Nov. 4, 1969: The last passenger train pulls out of the Union Depot, closing it to public use.
February 1972: The Joplin City Council nixes a proposal by the city’s centennial commission to restore the Union Depot as a site for the Joplin Museum Complex in honor of Joplin’s 100th birthday in 1973.
March 1977: Joplin property developers Kirk Yocum and Mary Manard ask the city for $70,000 in community development funds to rehabilitate the depot; they say Yocum has an option to buy the depot and is negotiating with a national cafeteria chain to locate a restaurant there.
June 1979: A Columbia developer, Renaissance Renovation and Development, contracts to buy the depot from Kansas City Southern Industries, with plans to develop it as a restaurant and retail center; the developer eventually is unable to land enough investors to seal the deal.

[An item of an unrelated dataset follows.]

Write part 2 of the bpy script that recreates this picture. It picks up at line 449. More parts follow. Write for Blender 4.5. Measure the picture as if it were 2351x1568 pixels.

March 1980: The depot is sold to another Columbia developer, Innovative Management and Investment Inc.
May 1983: A Joplin business couple who own a downtown women’s fashion store, Larry and Linda Fullerton, buy the depot.
February 1984: Emerald City Investors Inc., whose chief investor is a Girard, Kan., printing company owner, buys the depot.
September 1984: The city of Joplin tags the building as a dangerous structure because it has been left open to vandals and transients. Demolition is staved off a few months later when the owner boards up the doors.
1986: Wentworth resident Nancy Allman announces she has acquired the depot and is seeking a combination of public and private funds for restoration. Work proceeds gradually.
October 1989: Allman is sued by contractor David Glenn, who alleges that she failed to make payments on the depot’s restoration work. She files a countersuit alleging that he damaged the building and cost her a large sum of the development money.
July 1991: Subcontractors who filed claims that they had not been paid for work win court action to stall a foreclosure sale of the depot building that was sought by the Missouri Department of Natural Resources, which holds a first mortgage on the property after lending $175,000 to Allman’s venture to start the restoration.
July 1998: The Department of Natural Resources secures the building after unsuccessfully trying to sell it at auction.